Bus stop information panels are being dumbed down to the extent that
they are useless. They are also inaccurate - an example being route 34
where the stop specific panels say buses run every 6-12 mins Monday to
Friday. This is quite wrong - there are about 2 intervals in the early
morning when a couple of buses leave 6 mins apart because the running
time increases to reflect traffic conditions and they arrive 8 mins
apart at the terminus. Buses actually run every 8-9 mins for the better
part of the day and then every 12 in the evening. To say every 6-12
could mean every 6 or every 12 or every 6 then 12 then 6 then 12. It is
all very unclear and unhelpful - all because a computer trawled the base
information and found the minimum and maximum headways. Why is it a
state secret to know the exact time a bus is supposed to turn up at your
stop? - they can do this for high frequency services in the Netherlands
and Germany with no difficulty. All the base information exists - why
can't the user have easy and convenient access to it?

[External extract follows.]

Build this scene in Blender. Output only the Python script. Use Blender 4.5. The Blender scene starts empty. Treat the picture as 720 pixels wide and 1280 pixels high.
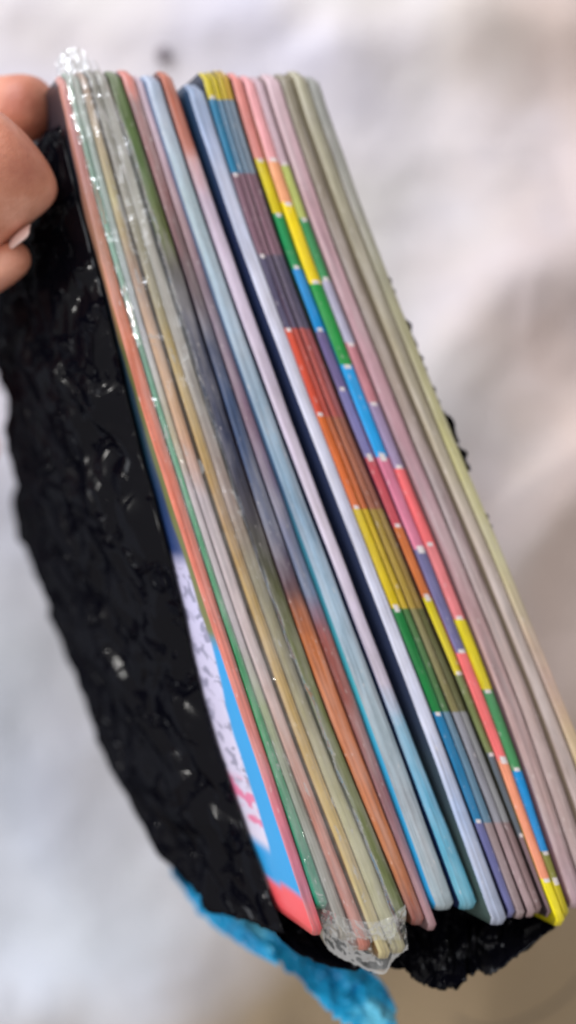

If you read Ken's Transport Strategy it promises much in the field of
information and publicity. The result to date is very disappointing in
that (IMO) the quality has gone down, it is harder to obtain, there is a
"one size fits all" policy and I don't think it is really any easier for
car owners or occasional users to feel comfortable with understanding
what the transport network offers. There is a long, long way to go.

Now I expect Mr Woolley to come running along shortly to defend London
Buses so I'll give him a wave now :-)))
--
Paul C


Admits to working for London Underground!